For others, if they are to become wealthy, it will occur because lightning strikes, and they win the lottery. The notion escapes them that each of us can create a financially successful future for self and family through our own enterprise.
Areas of relationships are a bit more "fuzzy," as a legion of writers from Naomi Wolf to Dr. Laura Schlesinger to Daniel Goleman suggest, and shaping our bodies and ourselves can be an unending source of frustration, as one of my favorite comic strip artists, Cathy Guisewaite, reminds us in "Cathy."
Visualizing: Creating a Plan from a Dream
Our friend Stephen Covey had it right, in The 7 Habits of Highly Effective People , with the first habit, "to begin with the end in mind."
I'm not talking about some vague hope or dream of largesse and wellness. I'm talking about creating your own personal visualization - as a work plan with goals and strategies - that seems as rich in detail as a digital photo transmitted to your computer, one that you can enlarge and examine in each of the important areas.
Blow up those areas of dreams for your inspection. Try them on! What do they look like? How do they feel? Smell? Taste?
"The greatest tragedy in life is people who have sight but no vision," remarked Helen Keller, the blind woman who became one of our greatest inspirations.
Our lessons sometimes come from funny places in our lives. The power of visualization was not something that I learned in the hundreds of hours and thousands of dollars of training that DuPont invested in me.
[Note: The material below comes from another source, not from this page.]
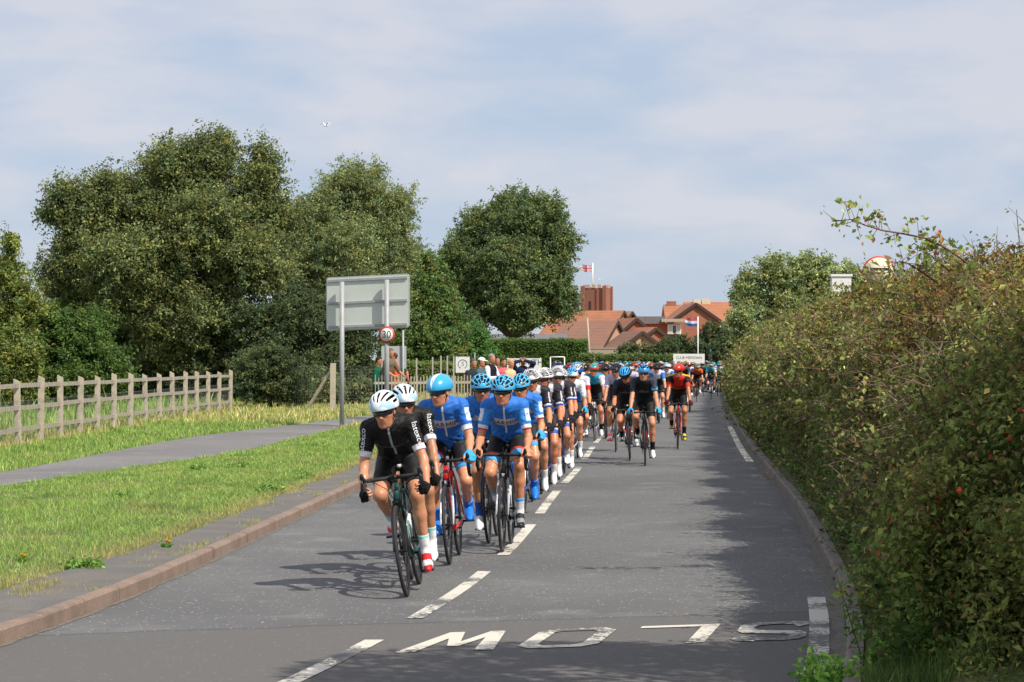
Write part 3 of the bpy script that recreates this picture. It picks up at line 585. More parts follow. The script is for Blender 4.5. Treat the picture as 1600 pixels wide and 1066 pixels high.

Rather, I learned it on the suburban softball field, with teen-aged girls, coaching my daughter Rachel's team over the years.
As each girl went to bat in a critical moment, I challenged her to visualize the ball being batted back through the infield, using all that we had worked on in practice. And, on defense, I coached the girls to visualize two things, "What do I do if the ball is hit to me, and what do I do if it's hit to someone else?"
In a recreational league where a lottery and draft effectively stocked each team equitably at the beginning of the season, spring after spring our team competed for the championship, essentially because these teen-aged girls learned to visualize during the game, and throughout the season, and execute our plan!
Reflection and Questioning is a Planning Cornerstone
How do we build that vision? In the problem-solving strategic planning we do for our clients, for themselves and their businesses, we make it a point - no, an act of principle - to point out that research and reflection precede planning and design. That means asking questions, lots of them.